BRIEF → In full and without alteration, give the listing again.

MATERIAL PROVIDED →

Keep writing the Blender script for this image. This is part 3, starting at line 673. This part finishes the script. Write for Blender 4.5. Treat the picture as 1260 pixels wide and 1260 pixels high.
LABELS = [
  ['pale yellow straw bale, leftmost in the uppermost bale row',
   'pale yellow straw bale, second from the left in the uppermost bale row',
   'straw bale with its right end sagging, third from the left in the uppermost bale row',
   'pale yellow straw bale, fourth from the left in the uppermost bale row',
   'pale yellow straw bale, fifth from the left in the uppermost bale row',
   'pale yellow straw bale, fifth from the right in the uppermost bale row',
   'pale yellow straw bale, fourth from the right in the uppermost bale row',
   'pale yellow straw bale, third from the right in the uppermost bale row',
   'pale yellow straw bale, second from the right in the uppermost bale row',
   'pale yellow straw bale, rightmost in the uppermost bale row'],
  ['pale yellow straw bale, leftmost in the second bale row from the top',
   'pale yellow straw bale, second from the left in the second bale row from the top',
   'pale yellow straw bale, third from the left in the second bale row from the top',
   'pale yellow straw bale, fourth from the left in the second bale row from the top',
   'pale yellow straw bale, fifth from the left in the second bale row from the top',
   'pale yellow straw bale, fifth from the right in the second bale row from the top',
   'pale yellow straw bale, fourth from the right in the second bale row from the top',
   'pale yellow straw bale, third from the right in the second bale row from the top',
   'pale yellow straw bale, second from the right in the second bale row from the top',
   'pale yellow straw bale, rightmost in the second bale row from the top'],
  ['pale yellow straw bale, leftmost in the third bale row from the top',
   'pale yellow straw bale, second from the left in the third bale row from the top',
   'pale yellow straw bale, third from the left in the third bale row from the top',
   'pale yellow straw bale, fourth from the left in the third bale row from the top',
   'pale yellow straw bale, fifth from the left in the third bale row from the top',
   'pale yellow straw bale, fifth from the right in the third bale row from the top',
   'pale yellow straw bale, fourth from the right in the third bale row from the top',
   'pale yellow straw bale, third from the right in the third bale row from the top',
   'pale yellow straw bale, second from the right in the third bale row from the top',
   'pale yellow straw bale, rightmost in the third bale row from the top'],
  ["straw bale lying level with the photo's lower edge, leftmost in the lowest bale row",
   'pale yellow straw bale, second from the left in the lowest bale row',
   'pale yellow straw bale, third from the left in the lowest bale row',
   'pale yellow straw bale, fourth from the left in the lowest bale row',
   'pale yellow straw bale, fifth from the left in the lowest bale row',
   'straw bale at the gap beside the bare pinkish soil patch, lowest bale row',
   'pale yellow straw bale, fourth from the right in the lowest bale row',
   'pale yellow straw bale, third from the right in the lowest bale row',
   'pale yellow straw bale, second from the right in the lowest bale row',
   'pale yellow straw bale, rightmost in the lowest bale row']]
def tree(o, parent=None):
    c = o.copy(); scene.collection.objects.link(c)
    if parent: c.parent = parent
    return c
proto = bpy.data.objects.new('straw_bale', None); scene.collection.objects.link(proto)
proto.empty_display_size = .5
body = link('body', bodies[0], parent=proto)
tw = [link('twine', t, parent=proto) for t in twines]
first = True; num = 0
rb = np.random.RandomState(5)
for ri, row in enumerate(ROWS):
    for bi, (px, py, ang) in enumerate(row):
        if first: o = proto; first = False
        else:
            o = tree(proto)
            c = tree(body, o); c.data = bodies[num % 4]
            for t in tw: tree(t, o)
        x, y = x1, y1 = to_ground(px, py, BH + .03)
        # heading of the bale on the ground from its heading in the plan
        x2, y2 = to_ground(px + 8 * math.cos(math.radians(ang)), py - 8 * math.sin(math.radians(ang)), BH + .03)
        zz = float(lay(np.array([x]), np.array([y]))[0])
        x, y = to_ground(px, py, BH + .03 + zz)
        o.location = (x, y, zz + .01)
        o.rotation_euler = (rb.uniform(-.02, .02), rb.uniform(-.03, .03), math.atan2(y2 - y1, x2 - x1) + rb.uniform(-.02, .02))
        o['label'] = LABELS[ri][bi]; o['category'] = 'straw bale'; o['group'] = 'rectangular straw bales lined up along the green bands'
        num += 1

SOLUTION TO THE PROBLEM →
Keep writing the Blender script for this image. This is part 3, starting at line 673. This part finishes the script. Write for Blender 4.5. Treat the picture as 1260 pixels wide and 1260 pixels high.
LABELS = [
  ['pale yellow straw bale, leftmost in the uppermost bale row',
   'pale yellow straw bale, second from the left in the uppermost bale row',
   'straw bale with its right end sagging, third from the left in the uppermost bale row',
   'pale yellow straw bale, fourth from the left in the uppermost bale row',
   'pale yellow straw bale, fifth from the left in the uppermost bale row',
   'pale yellow straw bale, fifth from the right in the uppermost bale row',
   'pale yellow straw bale, fourth from the right in the uppermost bale row',
   'pale yellow straw bale, third from the right in the uppermost bale row',
   'pale yellow straw bale, second from the right in the uppermost bale row',
   'pale yellow straw bale, rightmost in the uppermost bale row'],
  ['pale yellow straw bale, leftmost in the second bale row from the top',
   'pale yellow straw bale, second from the left in the second bale row from the top',
   'pale yellow straw bale, third from the left in the second bale row from the top',
   'pale yellow straw bale, fourth from the left in the second bale row from the top',
   'pale yellow straw bale, fifth from the left in the second bale row from the top',
   'pale yellow straw bale, fifth from the right in the second bale row from the top',
   'pale yellow straw bale, fourth from the right in the second bale row from the top',
   'pale yellow straw bale, third from the right in the second bale row from the top',
   'pale yellow straw bale, second from the right in the second bale row from the top',
   'pale yellow straw bale, rightmost in the second bale row from the top'],
  ['pale yellow straw bale, leftmost in the third bale row from the top',
   'pale yellow straw bale, second from the left in the third bale row from the top',
   'pale yellow straw bale, third from the left in the third bale row from the top',
   'pale yellow straw bale, fourth from the left in the third bale row from the top',
   'pale yellow straw bale, fifth from the left in the third bale row from the top',
   'pale yellow straw bale, fifth from the right in the third bale row from the top',
   'pale yellow straw bale, fourth from the right in the third bale row from the top',
   'pale yellow straw bale, third from the right in the third bale row from the top',
   'pale yellow straw bale, second from the right in the third bale row from the top',
   'pale yellow straw bale, rightmost in the third bale row from the top'],
  ["straw bale lying level with the photo's lower edge, leftmost in the lowest bale row",
   'pale yellow straw bale, second from the left in the lowest bale row',
   'pale yellow straw bale, third from the left in the lowest bale row',
   'pale yellow straw bale, fourth from the left in the lowest bale row',
   'pale yellow straw bale, fifth from the left in the lowest bale row',
   'straw bale at the gap beside the bare pinkish soil patch, lowest bale row',
   'pale yellow straw bale, fourth from the right in the lowest bale row',
   'pale yellow straw bale, third from the right in the lowest bale row',
   'pale yellow straw bale, second from the right in the lowest bale row',
   'pale yellow straw bale, rightmost in the lowest bale row']]
def tree(o, parent=None):
    c = o.copy(); scene.collection.objects.link(c)
    if parent: c.parent = parent
    return c
proto = bpy.data.objects.new('straw_bale', None); scene.collection.objects.link(proto)
proto.empty_display_size = .5
body = link('body', bodies[0], parent=proto)
tw = [link('twine', t, parent=proto) for t in twines]
first = True; num = 0
rb = np.random.RandomState(5)
for ri, row in enumerate(ROWS):
    for bi, (px, py, ang) in enumerate(row):
        if first: o = proto; first = False
        else:
            o = tree(proto)
            c = tree(body, o); c.data = bodies[num % 4]
            for t in tw: tree(t, o)
        x, y = x1, y1 = to_ground(px, py, BH + .03)
        # heading of the bale on the ground from its heading in the plan
        x2, y2 = to_ground(px + 8 * math.cos(math.radians(ang)), py - 8 * math.sin(math.radians(ang)), BH + .03)
        zz = float(lay(np.array([x]), np.array([y]))[0])
        x, y = to_ground(px, py, BH + .03 + zz)
        o.location = (x, y, zz + .01)
        o.rotation_euler = (rb.uniform(-.02, .02), rb.uniform(-.03, .03), math.atan2(y2 - y1, x2 - x1) + rb.uniform(-.02, .02))
        o['label'] = LABELS[ri][bi]; o['category'] = 'straw bale'; o['group'] = 'rectangular straw bales lined up along the green bands'
        num += 1